Cybersecurity Is the New Food Safety: How Restaurants Can Protect Their Digital Kitchens

The modern restaurant isn’t just a kitchen anymore, it’s a digital ecosystem. From cloud-based POS systems and loyalty apps to online ordering and third-party delivery platforms, restaurants now operate more like tech companies than traditional foodservice brands. This evolution has unlocked tremendous convenience and new revenue streams, but it’s also created a vast new risk surface.

In the digital era, cybersecurity is every bit as critical as food safety. A single data breach or POS hack can not only cost millions but also destroy years of earned brand trust overnight. As restaurants race to digitize, leaders must realize that every new integration, platform, and data touchpoint increases vulnerability.

Technology has become the backbone of our operations, we’ve taken a “defense-in-depth” approach, layering protection across people, processes, and platforms. Below are some lessons I’ve learned leading that charge. 

Protecting Digital Assets Is Protecting Your Brand

In the restaurant business, reputation is everything. Guests expect fast, frictionless ordering, but they also expect that their payment information, loyalty points, and personal data are safe. That balance is a fine one. We view cybersecurity not as a technical issue but as a brand protection strategy.

That means applying strict access controls (granting employees only the privileges they need), encrypting data end-to-end, and continuously monitoring for irregularities in transactions or network behavior. Every step we take to secure a digital asset is a step toward protecting customer trust.

Treat cybersecurity as a brand promise, not an IT checklist. Create a cross-functional “data trust” team that includes marketing, operations, and tech leaders.
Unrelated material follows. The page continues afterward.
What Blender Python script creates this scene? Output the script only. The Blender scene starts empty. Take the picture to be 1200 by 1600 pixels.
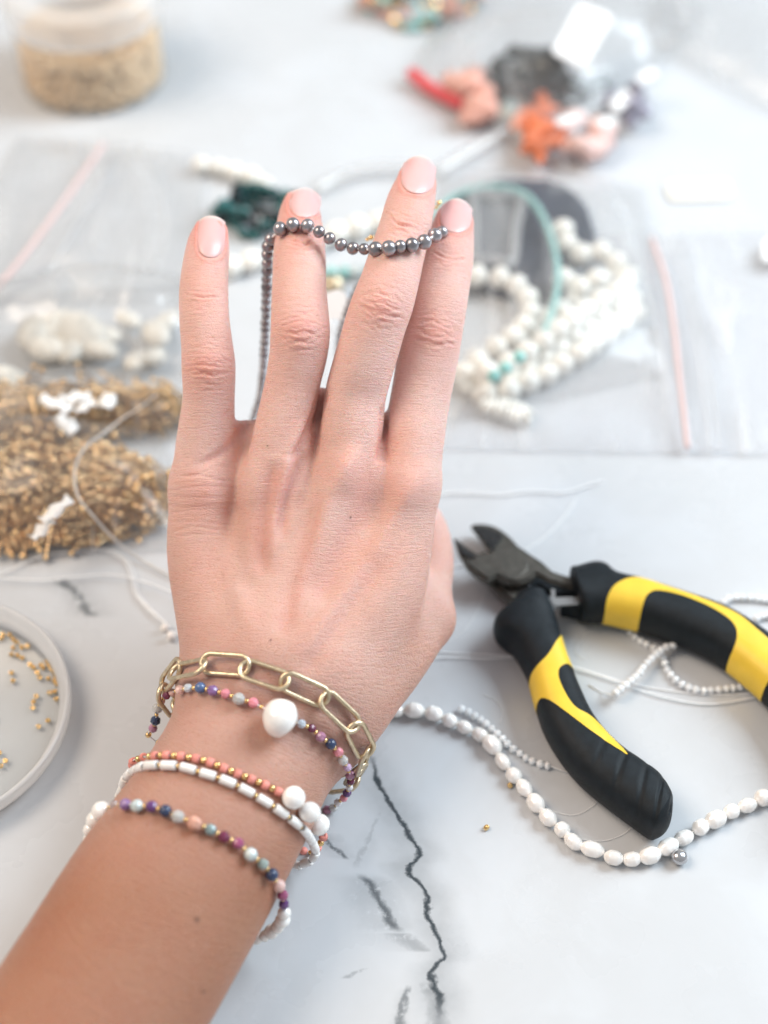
import bpy, bmesh, math, random
import numpy as np
from mathutils import Vector, Matrix
from mathutils.bvhtree import BVHTree

random.seed(7); rng = np.random.default_rng(7)
scene = bpy.context.scene
COL = scene.collection
MM = 0.001

# ------------------------------------------------------------------ camera
CAM_H, PITCH = 0.389, math.radians(48)
cam_d = bpy.data.cameras.new('camera'); cam = bpy.data.objects.new('camera', cam_d); COL.objects.link(cam)
cam.location = (0, -CAM_H / math.tan(PITCH), CAM_H)
cam.rotation_euler = (math.radians(90) - PITCH, 0, 0)
cam_d.sensor_fit = 'VERTICAL'; cam_d.sensor_height = 24; cam_d.sensor_width = 18
FPX = 2405.0
cam_d.lens = 24 * FPX / 1600
cam_d.clip_start = 0.01; cam_d.clip_end = 20
cam_d.dof.use_dof = True; cam_d.dof.focus_distance = 0.428; cam_d.dof.aperture_fstop = 3.2
scene.camera = cam
R_CAM = np.array(Matrix.Rotation(math.radians(90) - PITCH, 3, 'X'))
T_CAM = np.array(cam.location)

# ------------------------------------------------------------------ light
world = bpy.data.worlds.new('World'); scene.world = world; world.use_nodes = True
wb = world.node_tree.nodes['Background']; wb.inputs[0].default_value = (0.91, 0.925, 0.95, 1); wb.inputs[1].default_value = 0.44
def area(name, loc, target, sx, sy, power, color):
    d = bpy.data.lights.new(name, 'AREA'); d.shape = 'RECTANGLE'; d.size = sx; d.size_y = sy
    d.energy = power; d.color = color
    o = bpy.data.objects.new(name, d); COL.objects.link(o); o.location = loc
    o.rotation_euler = (Vector(target) - Vector(loc)).to_track_quat('-Z', 'Y').to_euler()
    return o
area('window_light', (0.92, 0.34, 0.85), (0, 0.05, 0), 0.65, 0.85, 23, (0.81, 0.925, 1.0))
area('room_light', (-0.75, 0.05, 1.1), (-0.05, 0.0, 0), 0.7, 0.7, 13, (1.0, 0.83, 0.66))
vs = scene.view_settings; vs.view_transform = 'Standard'; vs.look = 'None'; vs.exposure = 0.0; vs.gamma = 1.0
scene.cycles.use_denoising = True; scene.cycles.use_adaptive_sampling = True; scene.cycles.adaptive_threshold = 0.03; scene.cycles.adaptive_min_samples = 16
scene.cycles.max_bounces = 8; scene.cycles.transparent_max_bounces = 16
scene.cycles.caustics_reflective = False; scene.cycles.caustics_refractive = False
scene.cycles.sample_clamp_indirect = 4.0

# ------------------------------------------------------------------ geometry helpers
def cpt(px, py, d):                      # camera-space point, mm, depth d in mm
    return np.array([(px - 600) / FPX * d, -(py - 800) / FPX * d, -d])
def to_world(p):                         # camera mm -> world m
    return (np.asarray(p) * MM) @ R_CAM.T + T_CAM
def unp(px, py, d):
    return Vector(to_world(cpt(px, py, d)))
def tab(px, py, z=0.0):                  # point at height z (m) above the table top
    r = R_CAM @ np.array([(px - 600) / FPX, -(py - 800) / FPX, -1.0])
    t = (z - T_CAM[2]) / r[2]
    return Vector(T_CAM + r * t)
def to_px(P):                            # world (n,3) -> px
    c = (np.asarray(P) - T_CAM) @ R_CAM
    return 600 + FPX * c[:, 0] / -c[:, 2], 800 - FPX * c[:, 1] / -c[:, 2], -c[:, 2]

def tag(o, label=None, cat=None, group=None, kind=None):
    if label: o['label'] = label
    if cat: o['category'] = cat
    if group: o['group'] = group
    if kind: o['kind'] = kind
    return o
def mesh_obj(name, me, mat=None, parent=None, mw=None):
    o = bpy.data.objects.new(name, me); COL.objects.link(o)
    if mat is not None and not me.materials: me.materials.append(mat)
    if parent is not None:
        o.parent = parent
        o.matrix_parent_inverse = Matrix.Translation(-parent.location)
    if mw is not None:
        o.matrix_basis = mw
    return o
def from_data(name, verts, faces, smooth=True):
    me = bpy.data.meshes.new(name)
    me.from_pydata([tuple(v) for v in verts], [], [tuple(f) for f in faces])
    if smooth: me.polygons.foreach_set('use_smooth', [True] * len(me.polygons))
    me.update(); return me
def from_np(name, V, Q, smooth=True):    # quads only, fast
    me = bpy.data.meshes.new(name); n = len(Q)
    me.vertices.add(len(V)); me.vertices.foreach_set('co', np.asarray(V, dtype=np.float32).ravel())
    k = Q.shape[1]
    me.loops.add(n * k); me.loops.foreach_set('vertex_index', np.asarray(Q, dtype=np.int32).ravel())
    me.polygons.add(n); me.polygons.foreach_set('loop_start', np.arange(0, n * k, k, dtype=np.int32))
    if smooth: me.polygons.foreach_set('use_smooth', np.ones(n, dtype=bool))
    me.update(calc_edges=True); me.validate(); return me
def empty(name, loc):
    o = bpy.data.objects.new(name, None); COL.objects.link(o); o.location = loc
    o.empty_display_size = 0.005; return o
def frame(loc, axis, sx=1, sy=1, sz=1, spin=0.0):      # matrix whose local Z points along axis
    q = Vector(axis).to_track_quat('Z', 'Y').to_matrix().to_4x4()
    return Matrix.Translation(loc) @ q @ Matrix.Rotation(spin, 4, 'Z') @ Matrix.Diagonal((sx, sy, sz, 1))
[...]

Review every customer touchpoint, from loyalty sign-ups to mobile payments, and ensure each one has layered protection and consistent messaging around privacy and transparency.

 The Digital Boom Has Multiplied the Attack Surface

Five years ago, a restaurant’s biggest data concern might have been credit card security. Today, it’s everything, from API integrations with third-party delivery apps to stored customer loyalty data and IoT devices in the kitchen. Every added feature that improves convenience also creates a potential entry point for cybercriminals. 

That’s why we built a unified digital platform designed not only to optimize operations but also to centralize security. Consolidating systems reduces complexity, minimizes weak links, and makes monitoring far more efficient.

Audit your digital ecosystem twice a year. Map every integration, POS, loyalty programs, delivery apps, even thermostats, and rank each by risk level. If you’re using multiple vendors, ensure contracts include clear accountability for data handling and breach notification. Simplicity equals safety.

The Next Wave of Threats Is Powered by AI

The same AI tools that help us predict customer demand and personalize offers are now being weaponized by hackers. We’ve seen phishing attempts that use AI-generated emails mimicking vendors, fake customer service chats designed to harvest login credentials, and even deepfake voice calls imitating leadership to trick employees into sharing sensitive information.

To combat this, we’re investing heavily in education and awareness. Every Marco’s employee, from IT to front-line team members, is trained to recognize these tactics and follow strict verification protocols before sharing any information.

Don’t underestimate social engineering. Require dual verification for any sensitive request, especially those involving money transfers or password resets. Consider short, quarterly “cyber drills” that simulate phishing or impersonation scenarios. Repetition builds reflexes, and reflexes prevent breaches. 

Building a Security-First Culture

Cybersecurity isn’t a one-time project; it’s a mindset. Tools and firewalls can only do so much if the people using them aren’t empowered to act securely. Embed  security into every layer of  culture:

  • Vendor accountability: Every partner must meet our data protection standards.

  • Continuous monitoring: We don’t wait for alerts to act; we proactively test and audit.

  • Employee empowerment: Ongoing training helps staff identify and report suspicious activity before it becomes an incident.

A secure restaurant isn’t just a safe business; it’s a resilient one. Build cybersecurity KPIs into leadership goals. Track training completion rates, incident response times, and vendor compliance. Make cybersecurity part of employee onboarding and reward quick reporting of potential issues. Culture shifts when security becomes part of performance.